A prime consideration (and often an unconscious motivation) for all of us, is to do something useful, to make a meaningful contribution to society. As I wrote in a previous blog (“The Pursuit of Happiness” June 26 2009) in his book ‘Authentic Happiness’ Dr Martin Seligman asserts that if we are to live a life of contentment we must pursue a cause that is “greater than ourselves”.

Because of our spirituality, human beings are ‘meaning makers’ and ‘purpose seekers’. This is what makes life meaningful for us. We need a sense of meaning and purpose in our lives.

Life is not easy. (Even a former Australian Prime Minister concurred with this thought!)

M Scott Peck started his lovely little book ‘The Road Less Travelled’ with these words:

Life is difficult.
This is a great truth, one of the greatest truths. It is a great truth because once we truly see this truth, we transcend it.

These are similar sentiments to those expressed by Buddha in ‘The Four Noble Truths’. The first Noble Truth reiterates that life is difficult and that suffering is man’s lot on earth. But he then goes on to show there is a solution to suffering.

Dr Viktor Frankl, psychologist and survivor of Nazi concentration camps wrote,

When a man finds it is his destiny to suffer, he will have to accept his suffering as his task; his single and unique task. He will have to acknowledge the fact that even in suffering he is unique and alone in the universe. No one can relieve him of the suffering or suffer in his place. His unique opportunity lies in the way in which he bears his burden.

But, as Augustus explained to the princess, many of us are not prepared to confront this uncomfortable truth. So what do we do? We seek diversions, distractions. We spend large parts of our lives watching mindless television, reading about the lives of film stars and pop idols. We go to the pub, we play the pokies and we read our horoscopes. We engage in a huge variety of activities that are in the short term pleasurable and engaging but provide us with no benefit save the short term relief of not having to engage with the universe and its ultimate meanings and lessons. Being so distracted we do not have to think about our mortality, our unsatisfactory relationships, our undeveloped potentials and so on.

The mathematician and philosopher, Blase Pascal confronted this issue in the seventeenth century. In his philosophical work “Pensees” he dealt extensively with the allurement of diversions.

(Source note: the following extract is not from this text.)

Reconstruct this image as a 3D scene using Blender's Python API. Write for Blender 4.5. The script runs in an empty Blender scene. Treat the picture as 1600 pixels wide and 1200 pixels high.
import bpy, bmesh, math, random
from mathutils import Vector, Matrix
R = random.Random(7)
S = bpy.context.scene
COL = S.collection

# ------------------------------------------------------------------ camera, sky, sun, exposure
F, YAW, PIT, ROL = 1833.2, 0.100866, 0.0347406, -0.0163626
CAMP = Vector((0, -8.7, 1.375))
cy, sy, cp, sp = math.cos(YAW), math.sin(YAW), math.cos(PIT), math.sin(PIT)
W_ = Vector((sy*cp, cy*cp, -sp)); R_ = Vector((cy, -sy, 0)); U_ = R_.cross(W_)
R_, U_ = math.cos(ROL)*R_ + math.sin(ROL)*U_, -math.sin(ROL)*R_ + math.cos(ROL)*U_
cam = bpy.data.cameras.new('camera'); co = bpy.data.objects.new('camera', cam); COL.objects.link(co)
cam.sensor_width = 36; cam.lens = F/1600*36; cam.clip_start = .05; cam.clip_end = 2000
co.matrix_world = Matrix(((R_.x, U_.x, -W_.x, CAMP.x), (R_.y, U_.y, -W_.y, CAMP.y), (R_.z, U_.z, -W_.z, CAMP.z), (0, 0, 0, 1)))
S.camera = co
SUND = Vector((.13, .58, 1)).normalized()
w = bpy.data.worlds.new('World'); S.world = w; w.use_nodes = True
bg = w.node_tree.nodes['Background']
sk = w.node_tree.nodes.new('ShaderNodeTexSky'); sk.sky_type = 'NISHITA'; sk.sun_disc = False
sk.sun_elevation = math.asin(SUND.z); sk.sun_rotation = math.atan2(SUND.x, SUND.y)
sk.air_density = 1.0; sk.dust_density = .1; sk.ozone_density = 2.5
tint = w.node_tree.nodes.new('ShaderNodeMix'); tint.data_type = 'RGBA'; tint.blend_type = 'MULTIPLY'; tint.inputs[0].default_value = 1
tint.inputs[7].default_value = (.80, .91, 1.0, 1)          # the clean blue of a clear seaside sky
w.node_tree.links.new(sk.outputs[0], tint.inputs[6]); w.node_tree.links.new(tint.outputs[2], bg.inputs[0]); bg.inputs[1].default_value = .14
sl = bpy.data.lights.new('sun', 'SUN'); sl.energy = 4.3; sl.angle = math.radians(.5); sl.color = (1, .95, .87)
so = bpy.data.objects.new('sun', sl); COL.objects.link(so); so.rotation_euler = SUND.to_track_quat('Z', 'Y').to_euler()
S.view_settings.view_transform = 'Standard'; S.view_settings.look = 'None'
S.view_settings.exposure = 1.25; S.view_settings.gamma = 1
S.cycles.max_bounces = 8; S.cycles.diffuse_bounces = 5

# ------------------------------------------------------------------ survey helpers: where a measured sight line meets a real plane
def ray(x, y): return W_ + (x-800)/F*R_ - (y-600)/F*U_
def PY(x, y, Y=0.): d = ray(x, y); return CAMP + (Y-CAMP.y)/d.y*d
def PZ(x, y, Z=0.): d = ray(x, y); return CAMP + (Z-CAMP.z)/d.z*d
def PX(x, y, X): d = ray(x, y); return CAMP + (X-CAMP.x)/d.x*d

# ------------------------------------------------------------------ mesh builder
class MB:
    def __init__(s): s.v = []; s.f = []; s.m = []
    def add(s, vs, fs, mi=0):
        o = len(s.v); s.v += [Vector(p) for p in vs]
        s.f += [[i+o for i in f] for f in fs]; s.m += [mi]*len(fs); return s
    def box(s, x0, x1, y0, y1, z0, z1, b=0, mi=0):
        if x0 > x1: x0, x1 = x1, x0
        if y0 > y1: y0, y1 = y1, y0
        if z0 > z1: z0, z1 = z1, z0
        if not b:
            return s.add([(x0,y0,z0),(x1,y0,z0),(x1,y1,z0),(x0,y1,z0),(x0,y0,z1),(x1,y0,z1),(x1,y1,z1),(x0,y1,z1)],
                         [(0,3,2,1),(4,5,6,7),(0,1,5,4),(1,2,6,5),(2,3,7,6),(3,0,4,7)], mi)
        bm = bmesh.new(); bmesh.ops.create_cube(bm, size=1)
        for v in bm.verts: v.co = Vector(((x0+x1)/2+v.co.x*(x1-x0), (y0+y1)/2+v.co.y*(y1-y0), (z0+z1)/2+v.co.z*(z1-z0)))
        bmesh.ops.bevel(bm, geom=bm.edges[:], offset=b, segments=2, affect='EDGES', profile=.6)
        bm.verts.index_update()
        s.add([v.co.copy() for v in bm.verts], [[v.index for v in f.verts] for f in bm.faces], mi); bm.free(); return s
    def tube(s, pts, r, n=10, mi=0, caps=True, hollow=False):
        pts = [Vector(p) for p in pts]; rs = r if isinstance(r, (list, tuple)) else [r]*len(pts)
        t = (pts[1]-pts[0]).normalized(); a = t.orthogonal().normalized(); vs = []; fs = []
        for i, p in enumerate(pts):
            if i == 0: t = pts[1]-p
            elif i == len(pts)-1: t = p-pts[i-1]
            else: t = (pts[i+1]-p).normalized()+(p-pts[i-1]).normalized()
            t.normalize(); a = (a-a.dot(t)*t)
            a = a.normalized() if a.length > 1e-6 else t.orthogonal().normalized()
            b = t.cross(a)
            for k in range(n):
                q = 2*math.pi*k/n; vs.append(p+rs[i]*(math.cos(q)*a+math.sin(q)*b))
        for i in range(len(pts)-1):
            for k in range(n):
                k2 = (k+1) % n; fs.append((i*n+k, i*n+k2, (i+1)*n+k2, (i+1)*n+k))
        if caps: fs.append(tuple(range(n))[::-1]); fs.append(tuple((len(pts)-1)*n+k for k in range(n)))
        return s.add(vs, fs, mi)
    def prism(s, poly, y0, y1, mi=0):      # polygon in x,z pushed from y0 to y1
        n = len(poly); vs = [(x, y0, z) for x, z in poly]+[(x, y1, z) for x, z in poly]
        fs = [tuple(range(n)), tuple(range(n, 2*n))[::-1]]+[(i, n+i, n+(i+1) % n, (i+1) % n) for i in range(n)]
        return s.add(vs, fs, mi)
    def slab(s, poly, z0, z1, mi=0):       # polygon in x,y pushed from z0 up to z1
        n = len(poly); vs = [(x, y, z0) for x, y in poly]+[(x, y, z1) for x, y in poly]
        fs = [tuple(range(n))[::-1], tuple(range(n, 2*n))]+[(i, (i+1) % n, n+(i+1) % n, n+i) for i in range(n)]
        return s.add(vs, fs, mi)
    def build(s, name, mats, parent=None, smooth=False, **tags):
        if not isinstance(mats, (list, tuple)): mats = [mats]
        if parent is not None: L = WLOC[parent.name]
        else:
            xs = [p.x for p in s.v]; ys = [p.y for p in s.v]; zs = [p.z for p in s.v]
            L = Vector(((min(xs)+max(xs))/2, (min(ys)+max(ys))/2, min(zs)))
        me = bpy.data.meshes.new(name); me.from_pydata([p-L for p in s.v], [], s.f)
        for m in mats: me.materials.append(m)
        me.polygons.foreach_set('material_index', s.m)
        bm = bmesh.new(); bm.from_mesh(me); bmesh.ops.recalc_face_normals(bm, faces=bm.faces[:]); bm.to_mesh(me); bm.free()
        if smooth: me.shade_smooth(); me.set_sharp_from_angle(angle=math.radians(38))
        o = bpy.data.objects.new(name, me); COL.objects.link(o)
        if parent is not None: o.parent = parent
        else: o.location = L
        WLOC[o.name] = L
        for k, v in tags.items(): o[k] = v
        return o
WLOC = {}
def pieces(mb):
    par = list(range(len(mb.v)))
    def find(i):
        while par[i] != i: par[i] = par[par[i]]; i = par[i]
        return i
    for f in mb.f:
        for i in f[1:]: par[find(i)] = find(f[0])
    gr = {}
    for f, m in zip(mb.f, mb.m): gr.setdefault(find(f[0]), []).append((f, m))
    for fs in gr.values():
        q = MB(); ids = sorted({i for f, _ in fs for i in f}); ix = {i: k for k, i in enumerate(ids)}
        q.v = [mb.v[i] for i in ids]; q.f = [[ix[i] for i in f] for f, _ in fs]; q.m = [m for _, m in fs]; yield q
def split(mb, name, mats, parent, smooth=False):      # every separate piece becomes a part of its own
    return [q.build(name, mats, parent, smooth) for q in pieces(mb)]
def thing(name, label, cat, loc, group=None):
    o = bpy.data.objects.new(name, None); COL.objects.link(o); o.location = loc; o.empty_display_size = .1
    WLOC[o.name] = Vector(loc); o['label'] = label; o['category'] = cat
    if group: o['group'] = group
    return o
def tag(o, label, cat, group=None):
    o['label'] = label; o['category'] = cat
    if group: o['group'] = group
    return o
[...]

This is all that men have been able to discover to make themselves happy. And those who philosophise on the matter, and who think men unreasonable for spending a whole day in chasing a hare which they would not have bought, scarce know our nature. The hare in itself would not screen us from the sight of death and calamities; but the chase, which turns away our attention from these, does screen us.

And as well,

He who does not see the vanity of the world is himself very vain. Indeed who do not see it but youths who are absorbed in fame, diversion, and the thought of the future? But take away diversion, and you will see them dried up with weariness. They feel then their nothingness without knowing it; for it is indeed to be unhappy to be in insufferable sadness as soon as we are reduced to thinking of self and have no diversion.

Have I overstated the case? Perhaps! Some distractions, some diversions are useful when we want a respite from the world. But they can not be used as a subterfuge to prevent us from confronting and dealing with the world.

Sooner or later we must deal with the world as it is. No amount of diversions can prevent us from finally confronting the world. Life may not have been meant to be easy, but our personal well-being is enhanced by our propensity to deal with the world the way that it is – suffering and all!